A rash of smaller projects proliferated through the city. In a patch of wasteland infested with Japanese knotweed, the artist group Lowsalt had hacked back the bushes to create an entertaining, if silly, dystopian sculpture garden (‘Vestiges Park’, 2010). Rob Churm, Raydale Dower and Tony Swain opened a temporary café, Le Drapeau Noir, which hosted a nightly series of music and performance events, while under three bridges on the River Clyde recordings of Turner Prize-nominated Susan Philipsz’ plaintive voice could be heard singing divergent versions of the traditional ballad ‘Lowlands’ (Lowlands, 2010). (‘Sinéad O’Connor?’, a passing drunk enquired as I stood listening.)
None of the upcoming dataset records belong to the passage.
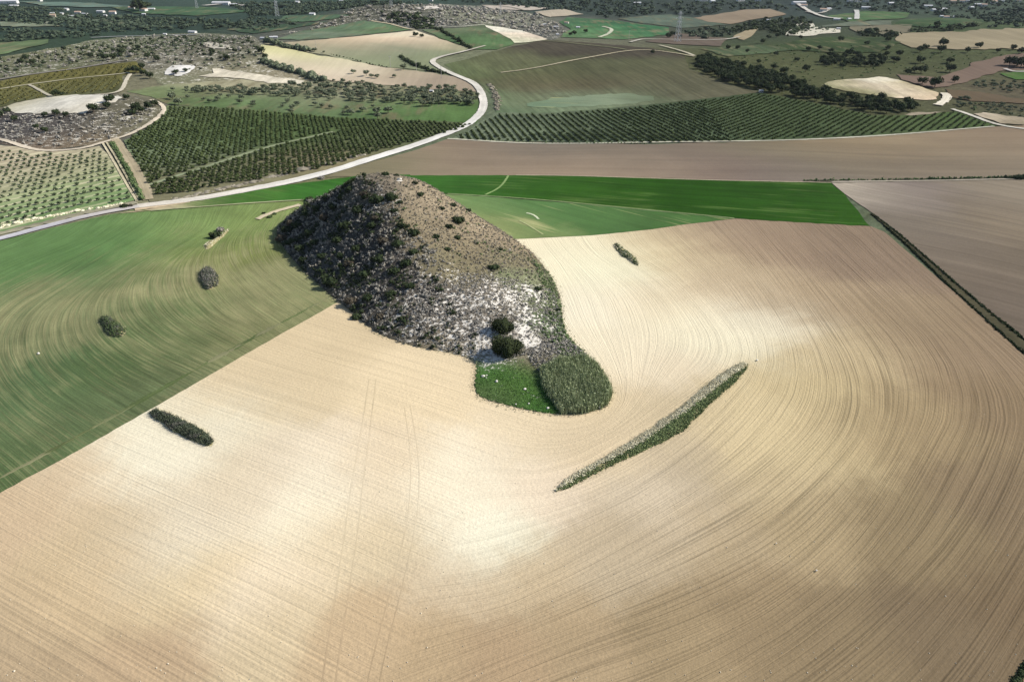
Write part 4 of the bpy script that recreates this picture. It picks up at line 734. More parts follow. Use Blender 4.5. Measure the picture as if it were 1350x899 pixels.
for px, py, r_, l in ((497, 267, 3.8, 'dark spreading bush left of the rock outcrop below the summit'), (516, 263, 3.4, 'dark bush on the rock outcrop just below the summit'), (651, 355, 2.6, 'dark oval bush in the dry grass above the white rocks'), (604, 293, 3.3, 'dark bush in the middle of the dry right slope'),
                 (592, 300, 1.8, 'small bush low left of the dark bush on the dry slope'), (554, 258, 1.8, 'small bush on the upper dry slope right of the summit'), (597, 272, 1.7, 'bush on the skyline halfway down the right slope'), (617, 279, 1.6, 'small bush on the lower skyline of the right slope'), (582, 276, 1.5, 'small grey bush just left of the skyline bush'),
                 (547, 243, 1.6, 'low bush near the summit right of the white stone'), (508, 232, 2.0, 'flat dark bush on the very summit of the hill'), (523, 233, 1.4, 'small grey bush behind the white stone on the summit'), (709, 383, 1.7, 'lone dark bush on the right flank in white rock'), (575, 314, 1.8, 'green bush in dry grass mid slope'),
                 (603, 315, 1.6, 'small bush beneath the dark bush of the dry slope'), (473, 280, 3.4, 'dark bush under the summit on the shaded side'), (455, 300, 3.4, 'black shaded bush high on the left flank'), (660, 330, 1.2, 'tiny bush at the right edge of the dry slope'), (735, 410, 1.3, 'tiny bush at the green right foot of the hill'),
                 (527, 268, 1.4, 'small bush right of the rock outcrop'), (590, 330, 1.5, 'small dark bush low on the dry slope'), (545, 310, 3.0, 'dark bush at the border of scrub and dry grass'), (525, 325, 3.0, 'broad dark bush in the middle of the hill')):
    bush('hill_bush', px, py, r_, r_ * .85, r_ * .95, 'dark', l, int(160 * r_), .42)
# bigger bushes of the shaded flank and its foot
k = 0
for px, py, r_ in ((372, 318, 3.4), (378, 306, 3.2), (385, 322, 3.2), (392, 300, 3.0), (396, 330, 2.8), (384, 297, 2.8), (405, 285, 2.8), (418, 277, 2.4), (408, 265, 2.6), (410, 310, 3.0), (428, 290, 3.2), (440, 275, 2.6), (430, 262, 2.0), (450, 262, 2.4), (462, 252, 2.2), (480, 258, 2.2), (445, 320, 2.8), (436, 375, 3.6), (430, 368, 2.4), (470, 420, 2.2),
               (463, 400, 2.8), (470, 330, 2.4), (500, 345, 2.8), (520, 360, 2.4), (480, 365, 2.6), (505, 320, 2.6), (490, 300, 2.4), (535, 350, 2.6), (485, 395, 2.4), (515, 390, 2.4), (460, 350, 2.4), (425, 340, 2.4), (415, 322, 2.4), (545, 335, 2.2), (400, 345, 2.4), (500, 420, 2.0), (540, 380, 2.2), (450, 340, 2.2), (530, 300, 2.2), (520, 280, 2.0), (495, 290, 2.4)):
    bush('scrub_bush', px, py, r_, r_ * .9, r_ * 1.05, 'dark' if k % 5 else 'redscrub', 'dark evergreen bush among the grey scrub on the shaded left flank' if k > 8 else 'dark bush casting a shadow at the left foot of the hill', int(130 * r_), .45, 'evergreen bushes on the shaded flank of the hill' if k > 8 else 'dark bushes at the left foot of the hill'); k += 1
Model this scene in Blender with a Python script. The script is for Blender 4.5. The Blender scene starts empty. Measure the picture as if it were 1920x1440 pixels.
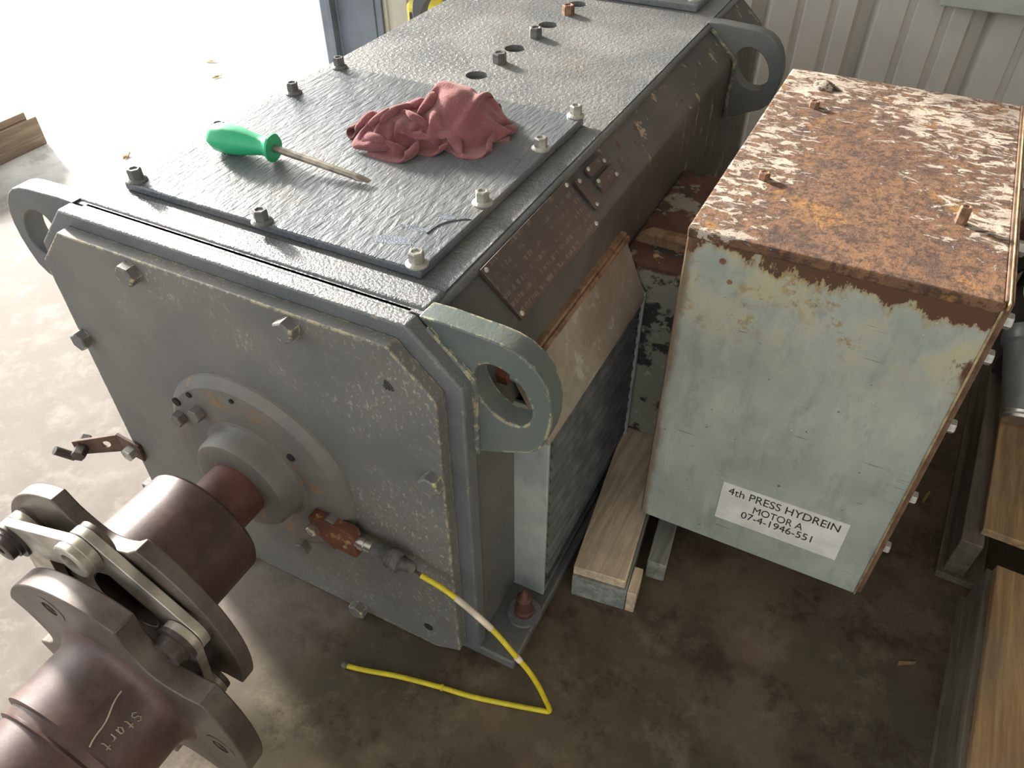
import bpy, bmesh, math, random
from mathutils import Vector, Matrix
import numpy as np
random.seed(4)
C = bpy.context.scene.collection
S = 0.55                      # metres per drawing unit
PI = math.pi

# ------------------------------------------------------------------ camera, world, sun, exposure
def rodr(w):
    t = np.linalg.norm(w); k = np.array(w) / t
    K = np.array([[0, -k[2], k[1]], [k[2], 0, -k[0]], [-k[1], k[0], 0]])
    return np.eye(3) + math.sin(t) * K + (1 - math.cos(t)) * K @ K
R = rodr([0.7285, 0.4551, 0.172]) @ np.array([[1, 0, 0], [0, 0, -1], [0, 1, 0]], float)
cam = bpy.data.cameras.new('camera'); camo = bpy.data.objects.new('camera', cam); C.objects.link(camo)
M = Matrix.Identity(4)
for i in range(3):
    M[i][0] = R[0][i]; M[i][1] = -R[1][i]; M[i][2] = -R[2][i]
    M[i][3] = (1.7593, -1.1351, 2.5836)[i] * S
camo.matrix_world = M
cam.sensor_width = 36; cam.lens = 36 * 1461.14 / 1920; cam.clip_start = 0.05; cam.clip_end = 300
bpy.context.scene.camera = camo

w = bpy.data.worlds.new('world'); bpy.context.scene.world = w; w.use_nodes = True
SUN_DIR = Vector((-0.90, 0.375, 0.315)).normalized()          # towards the sun: low, through the open left side
sky = w.node_tree.nodes.new('ShaderNodeTexSky'); sky.sky_type = 'NISHITA'; sky.sun_disc = False
sky.sun_elevation = math.asin(SUN_DIR.z); sky.sun_rotation = math.atan2(SUN_DIR.x, SUN_DIR.y)
sky.dust_density = 7.0; sky.air_density = 1.0; sky.ozone_density = 1.0
bg = w.node_tree.nodes['Background']; hs = w.node_tree.nodes.new('ShaderNodeHueSaturation'); hs.inputs['Saturation'].default_value = 0.25
tint = w.node_tree.nodes.new('ShaderNodeMix'); tint.data_type = 'RGBA'; tint.blend_type = 'MULTIPLY'; tint.inputs[0].default_value = 1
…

On the south side of the city, at Tramway, Christoph Büchel constructed his own spectacular space: a bar-cum-prison-cum-forensic-incident-centre, at the centre of which an entire commercial airliner lay in charred pieces, sorted and tagged, as if being pieced back together for post-disaster analysis. Apparently the artist had a decommissioned airliner specially exploded for the project, presumably with the 1988 terrorist plane bombing over the south Scottish town of Lockerbie in mind. The project’s expense and its desperate ambition to impress, or shock, or both, left me with the feeling that a comment of similar complexity might be made with paper and pencil. Its title, LAST MAN OUT TURN OFF LIGHTS (2010), reflects the crashing (and indulgent) nihilism of Büchel’s project. A second show by Byrne, at The Common Guild, was a refreshing tonic: black and white photographs, which, though all taken in the US over the last five years, looked decades older. Büchel could learn from Byrne’s lightness of touch, his political incisiveness and subtlety. By and large, Glasgow International managed to avoid grand gestures – as is fitting in a city in which misleading generalities abound – and was all the stronger for it.